California Crack Up: How reform broke the golden state and how we can fix it by Joe Mathews and Mark Paul. UC Press, Pub. 224 pp. Paper. ISBN: 978-0-520-26656-8
This is perhaps the best description of the problems and controversies facing California that has appeared in the last five years.
Authors Mathews and Paul are long time observers of state government and journalists that have covered state politics for years. They have hit many nails on the head in this book—some of which are well known while others are more subtle. What they conclude is that California is virtually ungovernable at present due to a combination of several disasters: Prop. 13, gridlock caused in part by Initiatives, attaining a supermajority vote on taxation bills and term limits.
California wasn’t always in hock—we had a surplus, growth, first rate education system and exported culture by the carload everywhere. That changed because over time, Californians assumed that they could have more and more—and not pay for it. Tough law and order laws increased prison populations but added little money to state coffers to pay for the increases. Tax cuts made this worse. By terming career politicians out of office, compromise over governmental matters evaporated and capable people didn’t remain on the job long enough to leave a mark. The authors argue that democracy in California is broken—and that to fix it, we need to create a state Constitution that works, unlike the one we have now that is a patchwork of tissues that few can even read because it’s too thick.
The book is a fast read and rings true throughout every page. Pleasantly nonpartisan, it dumps on Democrats and Republicans fairly equally and gives significant blame to the folks who keep electing them. Best of all, it offers a clear and attractive argument for better ways to practice democracy—including changing the ways primaries work that would allow for third parties to achieve at least equal footing, if not prominence.

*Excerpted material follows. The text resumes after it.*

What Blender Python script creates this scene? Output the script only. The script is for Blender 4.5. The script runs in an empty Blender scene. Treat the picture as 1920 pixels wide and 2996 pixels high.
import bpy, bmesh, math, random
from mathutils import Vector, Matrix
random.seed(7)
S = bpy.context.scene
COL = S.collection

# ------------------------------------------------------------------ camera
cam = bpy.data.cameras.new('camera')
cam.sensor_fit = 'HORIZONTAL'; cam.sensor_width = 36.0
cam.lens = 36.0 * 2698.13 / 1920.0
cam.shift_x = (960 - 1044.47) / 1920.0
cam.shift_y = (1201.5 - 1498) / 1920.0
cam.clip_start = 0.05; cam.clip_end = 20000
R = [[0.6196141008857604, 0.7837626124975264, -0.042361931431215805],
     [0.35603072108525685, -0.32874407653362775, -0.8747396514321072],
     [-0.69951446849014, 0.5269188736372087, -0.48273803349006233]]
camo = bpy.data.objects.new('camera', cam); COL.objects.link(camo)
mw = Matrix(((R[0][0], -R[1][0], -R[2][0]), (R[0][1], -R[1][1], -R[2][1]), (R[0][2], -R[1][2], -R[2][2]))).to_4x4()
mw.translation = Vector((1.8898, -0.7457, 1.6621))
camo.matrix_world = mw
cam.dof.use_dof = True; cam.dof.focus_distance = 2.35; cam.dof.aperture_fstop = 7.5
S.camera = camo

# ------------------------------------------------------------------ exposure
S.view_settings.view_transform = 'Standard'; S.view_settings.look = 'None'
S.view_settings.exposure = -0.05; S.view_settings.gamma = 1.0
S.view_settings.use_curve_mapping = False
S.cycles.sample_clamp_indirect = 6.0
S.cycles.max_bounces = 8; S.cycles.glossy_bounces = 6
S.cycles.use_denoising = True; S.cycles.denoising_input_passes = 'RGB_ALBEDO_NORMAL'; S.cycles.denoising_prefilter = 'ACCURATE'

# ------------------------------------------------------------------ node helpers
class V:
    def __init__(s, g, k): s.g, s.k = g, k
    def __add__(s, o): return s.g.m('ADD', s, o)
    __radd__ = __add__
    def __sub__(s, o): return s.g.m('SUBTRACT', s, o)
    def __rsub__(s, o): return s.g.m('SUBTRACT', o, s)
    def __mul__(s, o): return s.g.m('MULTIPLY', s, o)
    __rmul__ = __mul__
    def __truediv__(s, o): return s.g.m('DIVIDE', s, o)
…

California has always been a bellwether for the United States and often presages what will happen to the rest of the nation that follows our lead whether willingly or not. Mathews and Paul argue successfully for a real new deal that would sweep away the deadwood of old and replace it with something that could be, if not perfect, at least functional, which they say would be an improvement over what we have now. It’s a scary though ultimately attractive argument that is worth analysis. Read it today.